COLLECTED DATA
-- start --

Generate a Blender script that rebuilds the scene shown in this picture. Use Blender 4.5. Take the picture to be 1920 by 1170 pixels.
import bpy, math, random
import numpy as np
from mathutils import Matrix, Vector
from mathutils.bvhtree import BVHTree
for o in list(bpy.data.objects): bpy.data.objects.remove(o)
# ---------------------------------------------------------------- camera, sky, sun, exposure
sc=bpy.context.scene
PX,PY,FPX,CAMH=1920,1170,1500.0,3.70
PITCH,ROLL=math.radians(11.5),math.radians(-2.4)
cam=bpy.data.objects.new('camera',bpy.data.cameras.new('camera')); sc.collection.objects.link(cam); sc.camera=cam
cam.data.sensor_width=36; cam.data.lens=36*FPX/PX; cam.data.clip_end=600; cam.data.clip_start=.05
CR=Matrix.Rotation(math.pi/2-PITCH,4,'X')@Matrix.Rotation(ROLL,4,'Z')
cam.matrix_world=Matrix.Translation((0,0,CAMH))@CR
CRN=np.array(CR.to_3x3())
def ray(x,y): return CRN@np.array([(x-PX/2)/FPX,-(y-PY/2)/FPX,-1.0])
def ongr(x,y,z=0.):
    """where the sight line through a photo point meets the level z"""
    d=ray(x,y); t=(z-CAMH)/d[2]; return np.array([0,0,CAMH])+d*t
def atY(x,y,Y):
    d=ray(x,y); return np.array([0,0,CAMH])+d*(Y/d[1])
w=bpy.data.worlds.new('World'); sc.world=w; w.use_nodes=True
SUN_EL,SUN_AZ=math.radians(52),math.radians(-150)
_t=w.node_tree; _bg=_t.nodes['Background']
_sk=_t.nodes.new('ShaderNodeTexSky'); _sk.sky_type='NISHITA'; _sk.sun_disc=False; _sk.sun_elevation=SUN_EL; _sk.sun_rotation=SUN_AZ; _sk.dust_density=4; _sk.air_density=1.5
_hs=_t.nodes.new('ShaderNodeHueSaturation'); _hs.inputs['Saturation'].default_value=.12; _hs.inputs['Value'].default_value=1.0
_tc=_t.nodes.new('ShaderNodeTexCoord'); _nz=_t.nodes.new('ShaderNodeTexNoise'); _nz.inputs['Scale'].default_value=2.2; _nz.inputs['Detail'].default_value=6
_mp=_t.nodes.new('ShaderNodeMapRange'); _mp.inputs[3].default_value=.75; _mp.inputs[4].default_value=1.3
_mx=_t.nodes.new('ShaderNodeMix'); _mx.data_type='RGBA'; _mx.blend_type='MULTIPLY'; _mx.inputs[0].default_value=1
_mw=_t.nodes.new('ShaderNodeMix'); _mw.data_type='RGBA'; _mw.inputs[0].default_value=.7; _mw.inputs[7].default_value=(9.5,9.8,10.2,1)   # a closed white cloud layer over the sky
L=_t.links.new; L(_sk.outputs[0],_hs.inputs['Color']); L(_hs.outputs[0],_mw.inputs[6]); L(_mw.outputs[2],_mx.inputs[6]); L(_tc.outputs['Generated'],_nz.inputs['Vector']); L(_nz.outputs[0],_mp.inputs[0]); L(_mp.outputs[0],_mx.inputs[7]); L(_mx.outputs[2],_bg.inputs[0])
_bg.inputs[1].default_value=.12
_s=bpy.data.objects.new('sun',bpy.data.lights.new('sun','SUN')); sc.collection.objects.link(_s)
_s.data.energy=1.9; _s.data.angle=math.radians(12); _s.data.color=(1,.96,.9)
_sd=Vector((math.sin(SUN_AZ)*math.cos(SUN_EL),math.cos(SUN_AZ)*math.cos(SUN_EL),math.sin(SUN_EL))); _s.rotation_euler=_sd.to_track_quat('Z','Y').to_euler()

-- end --

WHAT YOU SHOULD DO
From the preceding material, extract every line exactly.

SOLUTION TO THIS EXERCISE
Generate a Blender script that rebuilds the scene shown in this picture. Use Blender 4.5. Take the picture to be 1920 by 1170 pixels.
import bpy, math, random
import numpy as np
from mathutils import Matrix, Vector
from mathutils.bvhtree import BVHTree
for o in list(bpy.data.objects): bpy.data.objects.remove(o)
# ---------------------------------------------------------------- camera, sky, sun, exposure
sc=bpy.context.scene
PX,PY,FPX,CAMH=1920,1170,1500.0,3.70
PITCH,ROLL=math.radians(11.5),math.radians(-2.4)
cam=bpy.data.objects.new('camera',bpy.data.cameras.new('camera')); sc.collection.objects.link(cam); sc.camera=cam
cam.data.sensor_width=36; cam.data.lens=36*FPX/PX; cam.data.clip_end=600; cam.data.clip_start=.05
CR=Matrix.Rotation(math.pi/2-PITCH,4,'X')@Matrix.Rotation(ROLL,4,'Z')
cam.matrix_world=Matrix.Translation((0,0,CAMH))@CR
CRN=np.array(CR.to_3x3())
def ray(x,y): return CRN@np.array([(x-PX/2)/FPX,-(y-PY/2)/FPX,-1.0])
def ongr(x,y,z=0.):
    """where the sight line through a photo point meets the level z"""
    d=ray(x,y); t=(z-CAMH)/d[2]; return np.array([0,0,CAMH])+d*t
def atY(x,y,Y):
    d=ray(x,y); return np.array([0,0,CAMH])+d*(Y/d[1])
w=bpy.data.worlds.new('World'); sc.world=w; w.use_nodes=True
SUN_EL,SUN_AZ=math.radians(52),math.radians(-150)
_t=w.node_tree; _bg=_t.nodes['Background']
_sk=_t.nodes.new('ShaderNodeTexSky'); _sk.sky_type='NISHITA'; _sk.sun_disc=False; _sk.sun_elevation=SUN_EL; _sk.sun_rotation=SUN_AZ; _sk.dust_density=4; _sk.air_density=1.5
_hs=_t.nodes.new('ShaderNodeHueSaturation'); _hs.inputs['Saturation'].default_value=.12; _hs.inputs['Value'].default_value=1.0
_tc=_t.nodes.new('ShaderNodeTexCoord'); _nz=_t.nodes.new('ShaderNodeTexNoise'); _nz.inputs['Scale'].default_value=2.2; _nz.inputs['Detail'].default_value=6
_mp=_t.nodes.new('ShaderNodeMapRange'); _mp.inputs[3].default_value=.75; _mp.inputs[4].default_value=1.3
_mx=_t.nodes.new('ShaderNodeMix'); _mx.data_type='RGBA'; _mx.blend_type='MULTIPLY'; _mx.inputs[0].default_value=1
_mw=_t.nodes.new('ShaderNodeMix'); _mw.data_type='RGBA'; _mw.inputs[0].default_value=.7; _mw.inputs[7].default_value=(9.5,9.8,10.2,1)   # a closed white cloud layer over the sky
L=_t.links.new; L(_sk.outputs[0],_hs.inputs['Color']); L(_hs.outputs[0],_mw.inputs[6]); L(_mw.outputs[2],_mx.inputs[6]); L(_tc.outputs['Generated'],_nz.inputs['Vector']); L(_nz.outputs[0],_mp.inputs[0]); L(_mp.outputs[0],_mx.inputs[7]); L(_mx.outputs[2],_bg.inputs[0])
_bg.inputs[1].default_value=.12
_s=bpy.data.objects.new('sun',bpy.data.lights.new('sun','SUN')); sc.collection.objects.link(_s)
_s.data.energy=1.9; _s.data.angle=math.radians(12); _s.data.color=(1,.96,.9)
_sd=Vector((math.sin(SUN_AZ)*math.cos(SUN_EL),math.cos(SUN_AZ)*math.cos(SUN_EL),math.sin(SUN_EL))); _s.rotation_euler=_sd.to_track_quat('Z','Y').to_euler()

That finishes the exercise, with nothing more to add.